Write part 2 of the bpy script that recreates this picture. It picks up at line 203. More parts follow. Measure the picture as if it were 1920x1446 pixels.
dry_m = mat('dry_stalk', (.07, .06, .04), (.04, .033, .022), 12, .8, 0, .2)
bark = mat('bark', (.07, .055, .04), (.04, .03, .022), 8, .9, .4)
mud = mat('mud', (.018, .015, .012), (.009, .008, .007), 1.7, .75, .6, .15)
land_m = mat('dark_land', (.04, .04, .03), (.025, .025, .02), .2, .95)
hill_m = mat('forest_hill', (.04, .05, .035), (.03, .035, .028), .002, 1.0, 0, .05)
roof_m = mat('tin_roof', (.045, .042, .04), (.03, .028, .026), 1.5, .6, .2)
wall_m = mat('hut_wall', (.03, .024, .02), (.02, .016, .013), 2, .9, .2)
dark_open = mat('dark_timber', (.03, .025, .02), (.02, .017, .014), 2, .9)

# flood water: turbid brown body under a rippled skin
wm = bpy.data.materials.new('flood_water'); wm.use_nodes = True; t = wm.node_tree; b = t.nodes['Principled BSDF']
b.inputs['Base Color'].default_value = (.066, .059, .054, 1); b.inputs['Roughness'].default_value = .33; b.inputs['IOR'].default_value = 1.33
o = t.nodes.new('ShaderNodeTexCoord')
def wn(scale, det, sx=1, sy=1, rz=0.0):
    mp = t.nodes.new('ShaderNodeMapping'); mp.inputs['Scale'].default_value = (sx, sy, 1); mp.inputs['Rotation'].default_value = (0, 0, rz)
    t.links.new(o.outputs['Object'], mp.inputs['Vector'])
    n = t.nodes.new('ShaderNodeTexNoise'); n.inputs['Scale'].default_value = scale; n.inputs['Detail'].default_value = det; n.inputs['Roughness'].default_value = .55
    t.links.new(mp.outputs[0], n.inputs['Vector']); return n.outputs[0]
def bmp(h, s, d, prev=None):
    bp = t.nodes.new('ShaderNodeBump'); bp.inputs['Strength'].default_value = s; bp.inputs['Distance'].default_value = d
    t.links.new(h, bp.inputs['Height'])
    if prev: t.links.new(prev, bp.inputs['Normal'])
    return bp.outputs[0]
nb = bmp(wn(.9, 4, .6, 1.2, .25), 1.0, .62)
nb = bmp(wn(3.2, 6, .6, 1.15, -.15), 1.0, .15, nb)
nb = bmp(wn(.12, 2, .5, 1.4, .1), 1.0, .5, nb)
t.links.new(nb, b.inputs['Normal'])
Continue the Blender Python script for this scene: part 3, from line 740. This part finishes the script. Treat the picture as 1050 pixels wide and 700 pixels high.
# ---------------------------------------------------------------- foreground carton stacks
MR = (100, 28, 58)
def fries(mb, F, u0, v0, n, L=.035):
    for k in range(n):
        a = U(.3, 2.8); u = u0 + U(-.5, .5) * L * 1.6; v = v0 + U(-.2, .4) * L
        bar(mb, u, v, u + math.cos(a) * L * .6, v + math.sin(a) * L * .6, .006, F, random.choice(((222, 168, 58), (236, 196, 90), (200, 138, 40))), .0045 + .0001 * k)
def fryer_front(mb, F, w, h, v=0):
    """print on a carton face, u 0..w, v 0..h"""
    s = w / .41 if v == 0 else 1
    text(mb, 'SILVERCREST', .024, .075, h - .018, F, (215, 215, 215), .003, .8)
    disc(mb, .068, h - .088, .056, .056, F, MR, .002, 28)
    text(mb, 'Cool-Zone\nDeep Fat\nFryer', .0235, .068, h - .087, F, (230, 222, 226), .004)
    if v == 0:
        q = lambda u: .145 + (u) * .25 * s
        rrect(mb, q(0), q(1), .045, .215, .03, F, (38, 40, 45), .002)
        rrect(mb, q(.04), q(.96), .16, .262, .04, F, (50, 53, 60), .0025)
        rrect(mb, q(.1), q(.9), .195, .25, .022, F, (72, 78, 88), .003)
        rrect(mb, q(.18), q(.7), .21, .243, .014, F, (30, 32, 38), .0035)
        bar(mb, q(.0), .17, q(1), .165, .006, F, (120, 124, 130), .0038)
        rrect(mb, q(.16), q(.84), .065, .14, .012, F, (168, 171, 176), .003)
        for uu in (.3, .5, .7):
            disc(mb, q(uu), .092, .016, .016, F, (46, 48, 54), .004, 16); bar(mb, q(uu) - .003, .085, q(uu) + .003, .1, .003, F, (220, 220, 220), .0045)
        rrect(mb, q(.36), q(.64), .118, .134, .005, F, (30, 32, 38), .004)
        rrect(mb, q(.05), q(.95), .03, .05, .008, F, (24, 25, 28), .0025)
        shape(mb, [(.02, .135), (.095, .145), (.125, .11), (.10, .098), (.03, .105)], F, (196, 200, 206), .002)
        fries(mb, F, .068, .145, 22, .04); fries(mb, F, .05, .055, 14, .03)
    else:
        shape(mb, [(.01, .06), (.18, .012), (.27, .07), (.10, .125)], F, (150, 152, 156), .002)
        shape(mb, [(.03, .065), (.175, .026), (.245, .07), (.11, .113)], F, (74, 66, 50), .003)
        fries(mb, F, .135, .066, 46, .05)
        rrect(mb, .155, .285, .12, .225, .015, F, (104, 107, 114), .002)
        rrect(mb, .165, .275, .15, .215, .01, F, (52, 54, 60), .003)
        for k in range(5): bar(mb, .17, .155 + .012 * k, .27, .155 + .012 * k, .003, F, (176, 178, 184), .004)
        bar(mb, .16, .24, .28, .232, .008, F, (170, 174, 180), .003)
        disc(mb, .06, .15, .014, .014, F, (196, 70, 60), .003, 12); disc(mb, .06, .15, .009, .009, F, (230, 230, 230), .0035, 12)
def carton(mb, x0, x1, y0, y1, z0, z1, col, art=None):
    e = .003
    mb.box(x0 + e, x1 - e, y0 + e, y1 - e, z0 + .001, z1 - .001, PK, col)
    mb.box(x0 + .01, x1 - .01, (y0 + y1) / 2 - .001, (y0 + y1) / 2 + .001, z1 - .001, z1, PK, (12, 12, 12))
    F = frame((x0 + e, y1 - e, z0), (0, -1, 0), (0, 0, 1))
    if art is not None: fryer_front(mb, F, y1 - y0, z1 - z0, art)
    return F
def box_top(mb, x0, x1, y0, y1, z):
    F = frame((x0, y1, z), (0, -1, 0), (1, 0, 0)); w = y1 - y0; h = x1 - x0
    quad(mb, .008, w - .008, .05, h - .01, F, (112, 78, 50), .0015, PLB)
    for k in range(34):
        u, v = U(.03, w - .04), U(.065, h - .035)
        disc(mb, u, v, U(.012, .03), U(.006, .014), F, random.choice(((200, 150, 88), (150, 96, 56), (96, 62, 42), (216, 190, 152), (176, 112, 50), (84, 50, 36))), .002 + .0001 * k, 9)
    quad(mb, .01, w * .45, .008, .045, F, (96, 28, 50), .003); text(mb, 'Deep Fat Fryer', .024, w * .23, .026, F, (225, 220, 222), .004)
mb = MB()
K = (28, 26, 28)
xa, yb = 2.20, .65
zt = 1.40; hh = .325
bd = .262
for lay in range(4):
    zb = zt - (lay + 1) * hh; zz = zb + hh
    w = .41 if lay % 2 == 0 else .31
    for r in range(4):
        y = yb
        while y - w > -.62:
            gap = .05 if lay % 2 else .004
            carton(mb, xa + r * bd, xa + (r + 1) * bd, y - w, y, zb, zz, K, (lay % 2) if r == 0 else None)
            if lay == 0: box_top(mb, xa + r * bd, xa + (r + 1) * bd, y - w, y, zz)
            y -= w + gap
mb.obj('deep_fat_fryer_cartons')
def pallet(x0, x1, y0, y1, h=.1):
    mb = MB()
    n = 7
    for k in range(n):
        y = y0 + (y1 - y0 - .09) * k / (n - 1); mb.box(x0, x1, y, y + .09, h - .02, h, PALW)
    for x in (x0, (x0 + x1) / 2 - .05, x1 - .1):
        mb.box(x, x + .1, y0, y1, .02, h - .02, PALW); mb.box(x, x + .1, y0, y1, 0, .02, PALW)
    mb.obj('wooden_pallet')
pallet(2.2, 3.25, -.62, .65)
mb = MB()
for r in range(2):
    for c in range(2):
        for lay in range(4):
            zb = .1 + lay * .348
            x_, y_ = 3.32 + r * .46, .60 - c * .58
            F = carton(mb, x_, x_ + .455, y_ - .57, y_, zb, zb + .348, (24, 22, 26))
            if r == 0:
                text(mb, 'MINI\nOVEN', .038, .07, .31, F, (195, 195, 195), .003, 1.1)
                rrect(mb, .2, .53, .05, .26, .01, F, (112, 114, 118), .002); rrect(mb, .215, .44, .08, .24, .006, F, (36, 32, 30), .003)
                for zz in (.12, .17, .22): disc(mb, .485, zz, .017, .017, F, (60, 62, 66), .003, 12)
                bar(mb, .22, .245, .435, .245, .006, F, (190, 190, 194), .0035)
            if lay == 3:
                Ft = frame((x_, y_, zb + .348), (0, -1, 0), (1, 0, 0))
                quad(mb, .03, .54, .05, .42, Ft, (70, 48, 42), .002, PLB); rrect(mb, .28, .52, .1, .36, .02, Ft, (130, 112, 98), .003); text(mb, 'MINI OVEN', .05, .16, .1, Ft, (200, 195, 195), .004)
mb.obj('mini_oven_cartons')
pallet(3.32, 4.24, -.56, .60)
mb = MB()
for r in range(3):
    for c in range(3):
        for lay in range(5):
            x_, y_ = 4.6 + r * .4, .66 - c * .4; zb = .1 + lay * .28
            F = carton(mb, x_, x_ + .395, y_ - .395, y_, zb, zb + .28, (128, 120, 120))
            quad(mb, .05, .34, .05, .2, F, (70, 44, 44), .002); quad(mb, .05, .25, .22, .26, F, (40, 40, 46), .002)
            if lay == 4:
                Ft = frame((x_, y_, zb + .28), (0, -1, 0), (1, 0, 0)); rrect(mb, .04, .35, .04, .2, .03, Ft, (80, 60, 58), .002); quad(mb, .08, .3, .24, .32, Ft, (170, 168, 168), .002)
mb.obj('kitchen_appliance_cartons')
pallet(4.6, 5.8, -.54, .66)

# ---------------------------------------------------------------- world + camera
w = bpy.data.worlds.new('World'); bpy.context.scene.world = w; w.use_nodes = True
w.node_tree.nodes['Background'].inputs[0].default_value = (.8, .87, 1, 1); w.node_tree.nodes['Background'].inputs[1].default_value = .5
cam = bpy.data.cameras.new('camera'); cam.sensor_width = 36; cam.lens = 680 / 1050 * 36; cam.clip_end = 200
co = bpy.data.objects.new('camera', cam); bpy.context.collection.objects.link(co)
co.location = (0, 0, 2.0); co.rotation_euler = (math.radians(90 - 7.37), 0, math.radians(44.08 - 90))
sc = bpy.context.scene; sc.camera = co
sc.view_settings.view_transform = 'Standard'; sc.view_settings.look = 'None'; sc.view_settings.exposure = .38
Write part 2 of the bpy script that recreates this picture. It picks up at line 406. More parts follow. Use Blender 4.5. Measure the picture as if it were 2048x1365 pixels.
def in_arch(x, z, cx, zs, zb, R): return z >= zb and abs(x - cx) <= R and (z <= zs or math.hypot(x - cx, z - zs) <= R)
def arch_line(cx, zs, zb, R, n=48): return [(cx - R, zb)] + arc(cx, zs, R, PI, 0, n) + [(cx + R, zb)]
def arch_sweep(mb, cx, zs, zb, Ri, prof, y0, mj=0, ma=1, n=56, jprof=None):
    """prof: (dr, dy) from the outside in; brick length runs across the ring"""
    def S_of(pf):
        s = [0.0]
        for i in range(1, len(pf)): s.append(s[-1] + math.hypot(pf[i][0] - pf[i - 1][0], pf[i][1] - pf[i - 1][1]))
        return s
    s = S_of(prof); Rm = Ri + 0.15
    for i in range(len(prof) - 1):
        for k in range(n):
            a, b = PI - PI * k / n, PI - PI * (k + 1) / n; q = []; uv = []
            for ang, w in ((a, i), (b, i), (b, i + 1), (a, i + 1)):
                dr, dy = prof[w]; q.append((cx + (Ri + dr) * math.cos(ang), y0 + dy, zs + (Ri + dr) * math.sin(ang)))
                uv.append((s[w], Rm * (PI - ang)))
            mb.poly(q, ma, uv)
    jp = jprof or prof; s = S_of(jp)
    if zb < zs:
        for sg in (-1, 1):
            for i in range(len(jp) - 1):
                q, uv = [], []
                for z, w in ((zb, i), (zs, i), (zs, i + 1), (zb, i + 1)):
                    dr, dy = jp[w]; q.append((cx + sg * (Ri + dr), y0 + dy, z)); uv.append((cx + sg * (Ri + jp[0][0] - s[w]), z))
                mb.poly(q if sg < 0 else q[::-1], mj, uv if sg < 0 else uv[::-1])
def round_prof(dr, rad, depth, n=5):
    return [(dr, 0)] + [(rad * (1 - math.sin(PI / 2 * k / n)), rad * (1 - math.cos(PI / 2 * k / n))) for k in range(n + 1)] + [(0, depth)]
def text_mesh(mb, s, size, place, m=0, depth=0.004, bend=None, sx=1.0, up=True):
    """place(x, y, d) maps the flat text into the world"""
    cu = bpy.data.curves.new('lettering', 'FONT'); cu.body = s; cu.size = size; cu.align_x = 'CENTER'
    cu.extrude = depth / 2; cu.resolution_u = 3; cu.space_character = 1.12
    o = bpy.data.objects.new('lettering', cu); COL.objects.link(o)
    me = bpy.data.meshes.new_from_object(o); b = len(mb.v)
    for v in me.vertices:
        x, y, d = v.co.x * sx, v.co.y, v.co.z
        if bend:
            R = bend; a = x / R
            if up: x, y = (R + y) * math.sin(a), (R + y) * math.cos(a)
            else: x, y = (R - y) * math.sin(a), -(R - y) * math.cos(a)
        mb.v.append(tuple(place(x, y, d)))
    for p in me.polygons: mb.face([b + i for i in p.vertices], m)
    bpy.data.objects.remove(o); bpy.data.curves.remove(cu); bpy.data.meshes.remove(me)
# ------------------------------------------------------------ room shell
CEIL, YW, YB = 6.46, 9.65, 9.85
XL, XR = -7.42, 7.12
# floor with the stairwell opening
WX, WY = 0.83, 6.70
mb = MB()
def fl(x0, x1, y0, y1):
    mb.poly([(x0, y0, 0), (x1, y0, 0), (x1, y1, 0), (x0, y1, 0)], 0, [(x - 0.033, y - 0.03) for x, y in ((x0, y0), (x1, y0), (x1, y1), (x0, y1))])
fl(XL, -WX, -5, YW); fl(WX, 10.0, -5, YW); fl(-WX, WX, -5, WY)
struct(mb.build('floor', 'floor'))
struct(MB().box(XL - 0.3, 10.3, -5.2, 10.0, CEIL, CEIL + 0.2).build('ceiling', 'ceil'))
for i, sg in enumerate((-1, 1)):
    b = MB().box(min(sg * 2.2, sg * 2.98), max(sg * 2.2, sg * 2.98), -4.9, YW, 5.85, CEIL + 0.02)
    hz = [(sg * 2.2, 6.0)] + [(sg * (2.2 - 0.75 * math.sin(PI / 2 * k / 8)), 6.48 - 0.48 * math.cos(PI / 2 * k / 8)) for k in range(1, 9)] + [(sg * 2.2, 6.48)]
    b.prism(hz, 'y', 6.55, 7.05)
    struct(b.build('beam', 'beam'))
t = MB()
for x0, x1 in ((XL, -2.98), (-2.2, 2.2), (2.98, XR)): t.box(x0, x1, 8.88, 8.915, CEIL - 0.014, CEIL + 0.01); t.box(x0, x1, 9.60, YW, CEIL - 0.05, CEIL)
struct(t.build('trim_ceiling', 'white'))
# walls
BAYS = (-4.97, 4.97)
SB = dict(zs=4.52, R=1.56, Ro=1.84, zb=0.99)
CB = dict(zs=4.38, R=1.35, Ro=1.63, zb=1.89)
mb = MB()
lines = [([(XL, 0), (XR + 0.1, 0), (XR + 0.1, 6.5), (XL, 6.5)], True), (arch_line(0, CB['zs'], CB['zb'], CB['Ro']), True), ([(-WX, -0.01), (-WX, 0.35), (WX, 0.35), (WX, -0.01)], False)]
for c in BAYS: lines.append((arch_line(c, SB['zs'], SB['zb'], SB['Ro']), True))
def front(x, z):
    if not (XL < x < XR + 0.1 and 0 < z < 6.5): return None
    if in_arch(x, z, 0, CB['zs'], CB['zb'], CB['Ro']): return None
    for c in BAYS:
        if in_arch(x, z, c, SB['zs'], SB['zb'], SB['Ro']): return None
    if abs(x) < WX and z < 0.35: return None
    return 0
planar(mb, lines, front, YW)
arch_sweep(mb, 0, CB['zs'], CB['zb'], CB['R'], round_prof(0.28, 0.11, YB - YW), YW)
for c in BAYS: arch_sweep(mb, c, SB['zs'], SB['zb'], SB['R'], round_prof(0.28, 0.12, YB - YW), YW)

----

**Goal**
Everything from the first line through the line containing "(.02, .017, .014), 2, .9)" should be quoted exactly, and nothing beyond it.

**Solution below**
Write part 2 of the bpy script that recreates this picture. It picks up at line 203. More parts follow. Measure the picture as if it were 1920x1446 pixels.
dry_m = mat('dry_stalk', (.07, .06, .04), (.04, .033, .022), 12, .8, 0, .2)
bark = mat('bark', (.07, .055, .04), (.04, .03, .022), 8, .9, .4)
mud = mat('mud', (.018, .015, .012), (.009, .008, .007), 1.7, .75, .6, .15)
land_m = mat('dark_land', (.04, .04, .03), (.025, .025, .02), .2, .95)
hill_m = mat('forest_hill', (.04, .05, .035), (.03, .035, .028), .002, 1.0, 0, .05)
roof_m = mat('tin_roof', (.045, .042, .04), (.03, .028, .026), 1.5, .6, .2)
wall_m = mat('hut_wall', (.03, .024, .02), (.02, .016, .013), 2, .9, .2)
dark_open = mat('dark_timber', (.03, .025, .02), (.02, .017, .014), 2, .9)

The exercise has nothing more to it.